MIMAROPA stakeholders eye upgraded nutrition quality

Published September 16, 2020, 2:47 PM

by Dhel Nazario

A  virtual stakeholders forum was recently conducted in Region IV-B or MIMAROPA by the Food and Nutrition Research Institute of the Department of Science and Technology (DOST-FNRI) to address malnutrition in the region as part of meeting the 2022 Philippine Plan of Action for Nutrition (PPAN) target of 21.4 percent reduction in stunting.

A vegetable seller tends to a client at Paco Market. (ALI VICOY / MANILA BULLETIN FILE PHOTO)
(ALI VICOY / MANILA BULLETIN FILE PHOTO)

The highlight of the forum was the presentation of the recent results of the Expanded National Nutrition Survey (ENNS), food technologies ready for transfer and commercialization, and the technology transfer and commercialization procedures.
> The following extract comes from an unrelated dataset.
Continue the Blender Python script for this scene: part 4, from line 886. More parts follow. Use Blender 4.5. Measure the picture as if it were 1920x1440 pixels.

Data provided by the DOST showed that prevalence of stunting among children under five years old in the Philippines has greatly improved from 33.4 percent in 2015 to 30.3 percent in 2018. 

However, to meet the 2022 PPAN target of 21.4 percent reduction in stunting and the 2030 United Nations Sustainable Development Goal target of zero malnutrition, a 2.2 and 2.5 percentage point decrease, respectively, in stunting per year have to be achieved.  

Results of the ENNS will serve as a scientific basis in guiding nutrition officers and frontliners like the BNS (Barangay Nutrition Scholars) and BHWs (Barangay Health Workers) in the implementation and evaluation of nutrition and health programs in the region. The BNS and BHWs are being trained by the DOST-FNRI under the DOST- PINOY Malnutrition Reduction Program.

Participants in the forum included regional, provincial, city and municipal nutrition officers as well the BNS and BHWs in MIMAROPA region.

Furthermore, to promote its advocacy on proper nutrition, the DOST-FNRI, in cooperation with the DOST regional and provincial offices in MIMAROPA region, is also pushing for the adoption of innovative food technologies that can produce nutritious food products like complementary foods and the Enhanced Nutribun that the agency developed.

The Enhanced Nutribun and other innovative food products can be adopted by the Department of Education (DepEd) for their school feeding program and can also be included in the food packs distributed by the Department of Social Welfare and Development (DSWD) for their programs.

The production of the Enhanced Nutribun will provide alternative livelihood opportunities for complementary food processing centers and bakery workers, farmers as sources of raw materials like rice, mongo, and squash plus other related suppliers and service providers.